I’m a huge fan of the ‘multi-use tool’, or the tool that becomes one that you habitually reach for, over and over, as part of your writing tool-box (a metaphor we all got from Steven King’s On Writing). I regularly suggest ‘10 uses for terrible first drafts‘ or revisit old favourite techniques like the pomodoro technique in posts like ‘Virtual Shut Up and Write: Now with Added Video‘. I’ve recently been popping some more obscure, but long-term useful, ‘Insider Research Tools’ up on the blog, things like the personal reference library or Handbibliothek, or the curtain weights that are a life-saver on archive visits. I love multi-use tools so much, there is one on the cover of my book with Inger Mewburn and Shaun Lehmann How to Fix your Academic Writing Trouble. And I also write about habits… a lot.

But today I want to talk about single-use tools. Sometimes you have a task that is essential, but will only need to be done once. It can’t be done with your multi-use tools or even some of the more niche tools you have in your writing tool box. Nope. It needs a specialist, with a specialist tool, to intervene once.

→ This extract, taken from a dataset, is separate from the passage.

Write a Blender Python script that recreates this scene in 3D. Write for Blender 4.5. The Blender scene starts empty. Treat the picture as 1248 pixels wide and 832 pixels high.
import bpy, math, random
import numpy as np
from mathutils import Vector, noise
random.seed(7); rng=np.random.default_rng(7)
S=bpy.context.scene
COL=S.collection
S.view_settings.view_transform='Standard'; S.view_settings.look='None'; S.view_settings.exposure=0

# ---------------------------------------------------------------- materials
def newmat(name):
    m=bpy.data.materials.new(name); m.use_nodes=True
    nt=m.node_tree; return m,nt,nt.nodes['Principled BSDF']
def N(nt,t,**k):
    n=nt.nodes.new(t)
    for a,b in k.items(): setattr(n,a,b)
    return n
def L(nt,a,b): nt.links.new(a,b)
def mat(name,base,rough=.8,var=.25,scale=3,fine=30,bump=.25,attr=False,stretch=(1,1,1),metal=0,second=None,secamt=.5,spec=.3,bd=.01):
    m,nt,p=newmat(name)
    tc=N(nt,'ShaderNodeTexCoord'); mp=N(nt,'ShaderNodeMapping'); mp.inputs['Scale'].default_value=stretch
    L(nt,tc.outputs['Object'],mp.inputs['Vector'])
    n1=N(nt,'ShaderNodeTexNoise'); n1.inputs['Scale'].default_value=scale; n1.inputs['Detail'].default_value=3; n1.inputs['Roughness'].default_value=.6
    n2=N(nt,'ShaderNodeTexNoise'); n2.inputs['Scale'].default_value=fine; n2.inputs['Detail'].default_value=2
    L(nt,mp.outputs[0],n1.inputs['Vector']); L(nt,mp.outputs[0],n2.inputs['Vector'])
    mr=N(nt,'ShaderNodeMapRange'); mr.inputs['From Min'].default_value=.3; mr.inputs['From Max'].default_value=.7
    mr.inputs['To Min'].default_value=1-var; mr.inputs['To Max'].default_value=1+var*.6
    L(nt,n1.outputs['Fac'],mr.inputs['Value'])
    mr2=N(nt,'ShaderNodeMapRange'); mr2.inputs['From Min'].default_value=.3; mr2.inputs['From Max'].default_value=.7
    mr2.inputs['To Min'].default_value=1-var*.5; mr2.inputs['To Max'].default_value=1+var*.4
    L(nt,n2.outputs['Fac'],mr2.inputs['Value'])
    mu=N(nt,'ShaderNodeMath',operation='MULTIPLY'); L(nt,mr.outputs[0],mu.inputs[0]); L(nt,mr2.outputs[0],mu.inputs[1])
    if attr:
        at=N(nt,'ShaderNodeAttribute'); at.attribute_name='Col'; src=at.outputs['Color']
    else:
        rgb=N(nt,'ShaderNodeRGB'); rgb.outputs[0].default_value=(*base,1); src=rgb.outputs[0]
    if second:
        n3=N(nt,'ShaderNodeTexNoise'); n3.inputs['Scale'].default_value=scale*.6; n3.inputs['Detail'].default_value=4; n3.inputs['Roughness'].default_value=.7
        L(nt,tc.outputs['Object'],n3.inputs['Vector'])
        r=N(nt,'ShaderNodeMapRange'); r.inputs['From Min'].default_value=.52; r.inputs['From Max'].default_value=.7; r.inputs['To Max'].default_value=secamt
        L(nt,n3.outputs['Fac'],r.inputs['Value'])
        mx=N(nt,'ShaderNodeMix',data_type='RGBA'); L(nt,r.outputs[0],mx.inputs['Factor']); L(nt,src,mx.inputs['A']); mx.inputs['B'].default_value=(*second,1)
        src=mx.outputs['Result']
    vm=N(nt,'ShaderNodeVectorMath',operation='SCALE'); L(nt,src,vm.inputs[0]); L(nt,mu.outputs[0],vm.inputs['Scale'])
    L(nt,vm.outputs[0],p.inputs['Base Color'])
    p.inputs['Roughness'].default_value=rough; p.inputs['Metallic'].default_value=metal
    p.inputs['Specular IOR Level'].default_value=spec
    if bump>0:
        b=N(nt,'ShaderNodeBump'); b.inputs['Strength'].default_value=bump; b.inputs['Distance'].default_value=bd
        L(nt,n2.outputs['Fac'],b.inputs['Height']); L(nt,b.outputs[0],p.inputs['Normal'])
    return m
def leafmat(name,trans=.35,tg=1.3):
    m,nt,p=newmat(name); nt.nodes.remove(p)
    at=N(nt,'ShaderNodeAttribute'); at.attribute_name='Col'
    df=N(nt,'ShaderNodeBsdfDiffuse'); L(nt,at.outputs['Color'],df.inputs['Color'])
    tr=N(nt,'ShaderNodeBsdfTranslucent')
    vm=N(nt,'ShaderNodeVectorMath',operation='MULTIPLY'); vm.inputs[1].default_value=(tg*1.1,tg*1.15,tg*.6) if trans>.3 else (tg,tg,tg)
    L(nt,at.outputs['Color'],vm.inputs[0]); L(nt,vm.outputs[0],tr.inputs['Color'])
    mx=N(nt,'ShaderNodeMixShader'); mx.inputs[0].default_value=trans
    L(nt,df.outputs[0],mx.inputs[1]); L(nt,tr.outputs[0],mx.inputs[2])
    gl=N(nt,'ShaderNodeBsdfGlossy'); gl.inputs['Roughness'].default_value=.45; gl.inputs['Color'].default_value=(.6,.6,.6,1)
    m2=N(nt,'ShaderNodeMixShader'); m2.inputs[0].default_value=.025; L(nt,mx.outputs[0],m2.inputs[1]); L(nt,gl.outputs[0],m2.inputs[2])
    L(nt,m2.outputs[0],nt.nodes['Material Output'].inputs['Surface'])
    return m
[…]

A recent life example: my watch died over lockdown, so I ordered a new watch online. I prefer a metal watch strap, which is fitted to your wrist by taking out a couple of links. I had kind of forgotten that step though, because the last time I bought a watch was 16 years ago. With my new watch sliding all over my wrist, I looked up some YouTube videos about how to fix my own band and it looked really quick and easy, if I only had three tools that I didn’t have. I tried a couple of work-arounds which did not work, and resigned myself to having a watch strap that was too big. Months later, I was walking through a department store (amazing!) and passed the shop that I had ordered the watch from. I popped in, explained my problem, the chap got out his three little specialist tools, and 2 minutes later I had a watch band that was the perfect size for me.

This got me thinking about ‘single-use tools’ for specialist writing. In something like a thesis, article or academic book, you will often suddenly need just one of a thing–perhaps a translation, or a map, or some code. Now there are other people whose whole PhD is about that one thing, all day they make maps or translate from the Latin or write code; but your PhD is about something quite different.

Because becoming an expert means learning new skills and expanding your tool kit, we can sometimes think this means we need to learn all the skills and acquire all the tools.

This is not actually true! We need to learn many skills, but we also need to work out our network of experts, colleagues and professional services.

One of the reasons that your writing progress can get delayed is because you think you need to learn a whole new field, for one footnote or figure in your thesis. If this is you, it’s worth asking your supervisor, mentor and other researchers if it would be okay to get a specialist in to contribute here. Editors, illustrators, translators and other specialists can often be used ethically, as long as you have permission, and give them credit. Some departments even offer funding to pay for this kind of work. It’s also ethical to offer a bartering relationship–if you have complimentary skills you can swap a map for a translation, or a graph for some code.

However, sometimes you do need to spend hours (or weeks) learning a whole new field for one footnote or figure! I had to read three books by Foucault to understand enough to be able to explain why I wasn’t using his theories of institutional power in my PhD thesis. It was worth it, in that case, because I knew I would need to read a lot of other scholars who used the ideas, I would need to teach Foucault for years, and a decade later I even got a publication out of it (5 ways Hogwarts helps us understand Foucault’s ‘Docile Bodies’, if you are interested). This is why it’s important to talk to other people, to make a good judgement call.

This kind of sharing around of expertise is common in big research team disciplines, so if you are working in a lab, you probably already know this! But this kind of sharing around of expertise is also common in ‘lone wolf‘ disciplines, though it is more often credited in the acknowledgements than in shared authorship.

You will still be considered a valid expert in your field, even if you don’t do every single tiny thing in your thesis. Give credit, work ethically with specialists, and offer your own expertise as appropriate. And keep writing and learning and growing as a scholar and researcher so we can read your work soon!